27 Nisan 1920'de Bolşevik hâkimiyetinin tesirinden sonra Güney Kafkasya ve Azerbaycan'da; Gürcistan, Ermenistan, Azerbaycan Sovyet Sosyalist Cumhuriyetleri ile Nahcivan Özerk Eyaleti ve Karabağ özerk bölgesi kurulur. Ermenistan, kâğıt üzerinde sınırları çizilen bir devlete böylece sahip olur. Yayılmacılık duyguları iyice kabartılan ve kışkırtılan Ermeniler, Sovyetler Birliği'nin dağılmaya başlamasından sonra 23 Ağustos 1990 tarihinde bağımsızlıklarını ilan ederek Büyük Ermenistan'ı kurma hayaliyle komşularına saldırmaya başlarlar.
ERMENİ YALANLARI
1915 yılında; 1. Dünya savaşı sırasında Türkler'i arkadan vuran Ermeniler, Tehcir Kanunu ile zorunlu göçe tabi tutuldular. Ermeniler tehcir sırasında 1.5 milyon Ermeni'nin öldürüldüğünü iddia etttiler ve bu günden sonra her yıl sözde Ermeni soykırımı adı altında Türkiye aleyhinde faaliyetlerde bulunmayı milli politikaları haline getirdiler. Büyük Ermenistan'ı kurma hayalindeki Ermeniler, bu bahaneyle Türkiye'den tazminat, soykırımı kabul ve toprak talep etmeye de başladılar. Bu amaçla, 1937-1986 yılları arasında organize terör faaliyetleri ile yurtdışındaki temsilci ve temsilciliklerimiz ile yurtiçindeki kuruluşlarımıza saldırıda bulunarak ve isteklerinin yerine getirilmesini istediler.
PKK İLE KOL KOLA
SON yıllarda terör faaliyetleriyle isteklerini gerçekleştiremeyeceklerini anlayan Ermeniler, 1986'dan sonra siyasi platformda Türkiye'ye baskı uygulamayı ve 'Kürdistan' hayaliyle ülkemizi bölmeyi amaç edinen PKK terör örgütüne her türlü desteği vererek, ülkemizin parçalanmasına yardımcı olup bu yolla toprak talebini gerçekleştirmeyi hedeflemeye yöneldiler.

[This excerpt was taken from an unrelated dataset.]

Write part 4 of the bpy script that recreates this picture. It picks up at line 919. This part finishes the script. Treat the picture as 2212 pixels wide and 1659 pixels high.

Ermenistan'ın, özellikle ülkemiz sınırına yakın yerleşim yerlerinde PKK terör örgütüne lojistik ve militan desteği sağladığı, kendi sınırları içinde de kamp yerleri kurdurduğu, PKK terör örgütünün içerisinde üst seviyede Ermeni asıllı subayların bulunduğu da emniyet birimlerince tespit edilmiştir.
ERMENİ TERÖRİZMİ
GURGEN (Karekin) Yanıkan adlı bir yaşlı Ermeni'nin 27 Ocak 1973'de ABD'nin Santa Barbara kentinde, Los Angeles Başkonsolosumuz Mehmet Baydar ile Konsolos Bahadır Demir'i katletmesiyle başlayan ''Bireysel Ermeni terörü''nü 1975'den itibaren ''Örgütlü Ermeni terörü'' izlemiş ve yurtdışındaki görevlilerimiz, elçiliklerimiz ve kuruluşlarımıza yönelik Ermeni saldırıları, kısa sürede hızlı bir tırmanma göstererek yoğunluk kazanmıştır.
21 ülkenin 38 kentinde, değişik türde 110 saldırı olayı yaşandı. 110 saldırıdan 39'u silahlı, 70'i bombalı, biri de işgal şeklindeydi. Bu saldırılarda 42 diplomat Türk vatandaşı ile 4 yabancı hayatını kaybetmiş, 15 Türk ve 66 yabancı uyruklu şahıs yaralanmıştır.
Saldırıları yıllar itibariyle incelediğimizde; Ermeni teröründe 1979 yılından itibaren büyük bir artış görülmektedir.
Ermeni terör örgütleri aktif olarak devam ettikleri terör eylemlerine 1986 yılından sonra son verip Ermenilik konusunu uluslararası platformlara taşımışlardır.
Amaçları, sözde iddialarını tüm dünyaya ''tanıtmak'', Türkiye'yi bu temelsiz iddiaları ''tanımak'' zorunda bırakmak, sözde soykırımdan dolayı Türkiye'den "tazminat" ve "toprak" almak ve "Büyük Ermenistan" rüyasını gerçekleştirmektir. Ama rüya hiç tutmadı, tutmayacak da.